Exactly the lines between the line containing "Write a Blender" and the line containing "sc.camera = cam_o", together with those two lines, are to be output.

══════════

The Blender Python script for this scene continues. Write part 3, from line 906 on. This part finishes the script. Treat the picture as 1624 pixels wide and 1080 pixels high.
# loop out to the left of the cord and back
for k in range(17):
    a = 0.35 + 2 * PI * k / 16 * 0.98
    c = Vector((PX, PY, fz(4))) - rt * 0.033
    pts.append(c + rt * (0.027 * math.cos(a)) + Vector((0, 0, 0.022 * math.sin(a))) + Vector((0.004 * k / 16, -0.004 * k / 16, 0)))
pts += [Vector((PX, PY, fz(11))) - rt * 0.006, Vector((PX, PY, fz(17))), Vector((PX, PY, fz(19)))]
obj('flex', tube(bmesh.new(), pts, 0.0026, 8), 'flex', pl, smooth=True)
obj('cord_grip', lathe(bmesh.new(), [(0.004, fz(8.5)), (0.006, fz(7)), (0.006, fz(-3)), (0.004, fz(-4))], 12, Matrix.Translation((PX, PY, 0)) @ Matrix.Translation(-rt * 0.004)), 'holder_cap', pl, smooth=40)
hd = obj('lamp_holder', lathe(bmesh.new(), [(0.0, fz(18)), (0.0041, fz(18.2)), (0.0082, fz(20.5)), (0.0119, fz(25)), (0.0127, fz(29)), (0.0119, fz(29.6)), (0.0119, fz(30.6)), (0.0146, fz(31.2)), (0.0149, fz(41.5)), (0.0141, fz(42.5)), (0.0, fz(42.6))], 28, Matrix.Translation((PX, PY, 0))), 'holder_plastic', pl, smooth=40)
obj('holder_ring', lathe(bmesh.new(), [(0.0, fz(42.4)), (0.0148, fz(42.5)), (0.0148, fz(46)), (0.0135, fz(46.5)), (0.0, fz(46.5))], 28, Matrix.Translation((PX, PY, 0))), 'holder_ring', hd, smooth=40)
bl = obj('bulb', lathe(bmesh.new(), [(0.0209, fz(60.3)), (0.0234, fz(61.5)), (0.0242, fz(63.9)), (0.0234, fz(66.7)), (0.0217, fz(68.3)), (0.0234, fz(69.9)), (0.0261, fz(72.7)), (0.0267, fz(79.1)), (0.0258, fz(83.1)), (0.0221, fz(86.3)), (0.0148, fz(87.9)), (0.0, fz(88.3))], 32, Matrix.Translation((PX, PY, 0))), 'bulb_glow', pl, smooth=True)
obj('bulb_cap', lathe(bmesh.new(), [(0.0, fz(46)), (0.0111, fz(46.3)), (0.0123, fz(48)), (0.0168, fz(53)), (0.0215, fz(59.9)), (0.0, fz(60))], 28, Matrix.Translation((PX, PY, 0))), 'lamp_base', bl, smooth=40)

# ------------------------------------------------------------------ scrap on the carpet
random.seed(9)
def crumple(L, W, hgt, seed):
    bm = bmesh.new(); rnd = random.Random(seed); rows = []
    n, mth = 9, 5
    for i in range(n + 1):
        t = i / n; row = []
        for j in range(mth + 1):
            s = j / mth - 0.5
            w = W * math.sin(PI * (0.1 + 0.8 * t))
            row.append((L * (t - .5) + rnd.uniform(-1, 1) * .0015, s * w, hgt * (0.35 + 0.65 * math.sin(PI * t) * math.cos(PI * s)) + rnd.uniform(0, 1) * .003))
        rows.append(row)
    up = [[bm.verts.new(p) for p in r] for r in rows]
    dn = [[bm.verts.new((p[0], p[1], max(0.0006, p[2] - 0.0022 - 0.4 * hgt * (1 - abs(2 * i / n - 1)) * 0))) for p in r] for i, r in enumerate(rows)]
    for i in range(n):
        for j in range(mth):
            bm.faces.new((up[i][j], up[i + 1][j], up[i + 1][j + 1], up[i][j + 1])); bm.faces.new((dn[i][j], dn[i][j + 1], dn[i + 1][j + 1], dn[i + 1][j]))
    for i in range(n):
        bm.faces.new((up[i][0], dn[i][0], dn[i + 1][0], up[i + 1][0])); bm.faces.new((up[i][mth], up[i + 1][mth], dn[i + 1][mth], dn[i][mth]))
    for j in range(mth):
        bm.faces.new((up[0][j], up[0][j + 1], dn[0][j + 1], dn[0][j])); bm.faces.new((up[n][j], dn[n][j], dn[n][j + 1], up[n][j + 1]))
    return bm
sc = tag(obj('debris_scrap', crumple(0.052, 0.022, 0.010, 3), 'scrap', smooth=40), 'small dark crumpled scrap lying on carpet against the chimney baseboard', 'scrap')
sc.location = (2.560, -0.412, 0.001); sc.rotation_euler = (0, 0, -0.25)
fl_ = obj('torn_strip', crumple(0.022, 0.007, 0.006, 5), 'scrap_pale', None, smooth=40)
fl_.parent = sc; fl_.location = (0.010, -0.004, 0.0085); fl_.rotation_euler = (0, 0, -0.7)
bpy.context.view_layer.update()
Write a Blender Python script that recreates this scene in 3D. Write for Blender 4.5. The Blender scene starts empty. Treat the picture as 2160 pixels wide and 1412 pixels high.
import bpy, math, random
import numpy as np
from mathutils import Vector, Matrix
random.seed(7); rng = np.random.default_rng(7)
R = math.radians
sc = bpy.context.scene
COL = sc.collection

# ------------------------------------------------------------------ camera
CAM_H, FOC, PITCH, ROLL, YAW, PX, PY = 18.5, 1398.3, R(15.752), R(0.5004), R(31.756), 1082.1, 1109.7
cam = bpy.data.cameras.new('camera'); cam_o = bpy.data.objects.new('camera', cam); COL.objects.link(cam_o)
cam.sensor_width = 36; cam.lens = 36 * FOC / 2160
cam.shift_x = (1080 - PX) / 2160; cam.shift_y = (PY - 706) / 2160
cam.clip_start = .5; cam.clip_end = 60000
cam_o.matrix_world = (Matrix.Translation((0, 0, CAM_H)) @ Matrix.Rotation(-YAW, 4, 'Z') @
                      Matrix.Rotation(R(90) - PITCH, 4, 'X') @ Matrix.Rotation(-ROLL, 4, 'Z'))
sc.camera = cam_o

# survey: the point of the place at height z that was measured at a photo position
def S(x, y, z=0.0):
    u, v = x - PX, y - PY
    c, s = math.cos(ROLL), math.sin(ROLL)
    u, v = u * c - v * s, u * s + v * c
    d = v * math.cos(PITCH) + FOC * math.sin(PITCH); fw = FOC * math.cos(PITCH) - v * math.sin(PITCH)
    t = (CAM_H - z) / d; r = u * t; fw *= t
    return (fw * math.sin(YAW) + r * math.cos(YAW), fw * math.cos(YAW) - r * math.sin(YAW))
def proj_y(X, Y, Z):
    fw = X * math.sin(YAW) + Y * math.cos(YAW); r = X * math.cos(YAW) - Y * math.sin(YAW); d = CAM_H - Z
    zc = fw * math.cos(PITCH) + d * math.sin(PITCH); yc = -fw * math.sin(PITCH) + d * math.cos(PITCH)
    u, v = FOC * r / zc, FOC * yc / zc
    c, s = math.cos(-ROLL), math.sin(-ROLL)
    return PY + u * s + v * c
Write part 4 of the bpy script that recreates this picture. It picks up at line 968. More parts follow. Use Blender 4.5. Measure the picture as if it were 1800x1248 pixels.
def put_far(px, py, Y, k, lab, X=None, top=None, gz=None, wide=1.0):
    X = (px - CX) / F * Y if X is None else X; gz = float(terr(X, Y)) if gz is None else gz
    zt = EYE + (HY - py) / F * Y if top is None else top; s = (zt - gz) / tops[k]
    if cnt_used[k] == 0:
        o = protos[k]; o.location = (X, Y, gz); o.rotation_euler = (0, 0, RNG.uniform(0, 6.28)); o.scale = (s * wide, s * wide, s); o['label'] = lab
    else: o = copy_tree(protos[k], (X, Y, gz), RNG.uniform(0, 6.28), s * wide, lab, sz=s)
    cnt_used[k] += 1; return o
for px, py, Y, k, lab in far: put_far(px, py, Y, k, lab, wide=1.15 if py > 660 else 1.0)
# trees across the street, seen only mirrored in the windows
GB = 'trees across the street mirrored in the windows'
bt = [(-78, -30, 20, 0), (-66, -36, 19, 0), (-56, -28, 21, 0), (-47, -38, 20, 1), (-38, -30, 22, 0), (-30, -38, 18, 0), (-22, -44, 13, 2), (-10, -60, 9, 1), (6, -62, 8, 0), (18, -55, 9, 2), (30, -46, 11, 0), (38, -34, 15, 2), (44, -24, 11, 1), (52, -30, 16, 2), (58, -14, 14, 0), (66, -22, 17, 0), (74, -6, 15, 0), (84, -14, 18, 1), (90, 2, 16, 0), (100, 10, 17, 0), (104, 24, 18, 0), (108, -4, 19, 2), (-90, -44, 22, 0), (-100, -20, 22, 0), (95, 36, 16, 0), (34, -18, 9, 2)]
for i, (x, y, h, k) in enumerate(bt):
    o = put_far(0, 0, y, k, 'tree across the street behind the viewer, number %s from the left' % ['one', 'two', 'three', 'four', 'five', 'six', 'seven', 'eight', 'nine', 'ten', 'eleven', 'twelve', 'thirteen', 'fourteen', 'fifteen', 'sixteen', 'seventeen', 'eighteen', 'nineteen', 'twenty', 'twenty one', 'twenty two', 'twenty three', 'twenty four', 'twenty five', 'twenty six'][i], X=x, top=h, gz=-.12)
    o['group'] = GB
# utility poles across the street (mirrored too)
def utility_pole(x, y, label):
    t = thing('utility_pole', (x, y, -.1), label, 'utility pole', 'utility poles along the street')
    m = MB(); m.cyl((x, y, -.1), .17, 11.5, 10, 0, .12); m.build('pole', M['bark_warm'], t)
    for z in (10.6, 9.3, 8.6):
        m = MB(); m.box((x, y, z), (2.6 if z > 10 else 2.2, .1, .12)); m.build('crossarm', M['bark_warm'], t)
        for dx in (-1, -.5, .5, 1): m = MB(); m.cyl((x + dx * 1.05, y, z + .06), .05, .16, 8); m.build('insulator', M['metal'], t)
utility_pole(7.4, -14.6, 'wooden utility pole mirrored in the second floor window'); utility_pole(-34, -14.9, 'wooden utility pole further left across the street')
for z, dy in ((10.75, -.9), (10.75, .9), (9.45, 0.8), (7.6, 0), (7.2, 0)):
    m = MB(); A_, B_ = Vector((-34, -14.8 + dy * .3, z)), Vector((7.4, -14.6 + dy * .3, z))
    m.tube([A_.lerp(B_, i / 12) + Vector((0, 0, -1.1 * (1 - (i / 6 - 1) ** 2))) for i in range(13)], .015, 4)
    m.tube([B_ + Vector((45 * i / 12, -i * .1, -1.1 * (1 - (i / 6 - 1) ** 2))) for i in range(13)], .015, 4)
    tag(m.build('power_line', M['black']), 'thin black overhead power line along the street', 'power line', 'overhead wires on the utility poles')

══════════

TASK RESULT —
Write a Blender Python script that recreates this scene in 3D. Write for Blender 4.5. The Blender scene starts empty. Treat the picture as 2160 pixels wide and 1412 pixels high.
import bpy, math, random
import numpy as np
from mathutils import Vector, Matrix
random.seed(7); rng = np.random.default_rng(7)
R = math.radians
sc = bpy.context.scene
COL = sc.collection

# ------------------------------------------------------------------ camera
CAM_H, FOC, PITCH, ROLL, YAW, PX, PY = 18.5, 1398.3, R(15.752), R(0.5004), R(31.756), 1082.1, 1109.7
cam = bpy.data.cameras.new('camera'); cam_o = bpy.data.objects.new('camera', cam); COL.objects.link(cam_o)
cam.sensor_width = 36; cam.lens = 36 * FOC / 2160
cam.shift_x = (1080 - PX) / 2160; cam.shift_y = (PY - 706) / 2160
cam.clip_start = .5; cam.clip_end = 60000
cam_o.matrix_world = (Matrix.Translation((0, 0, CAM_H)) @ Matrix.Rotation(-YAW, 4, 'Z') @
                      Matrix.Rotation(R(90) - PITCH, 4, 'X') @ Matrix.Rotation(-ROLL, 4, 'Z'))
sc.camera = cam_o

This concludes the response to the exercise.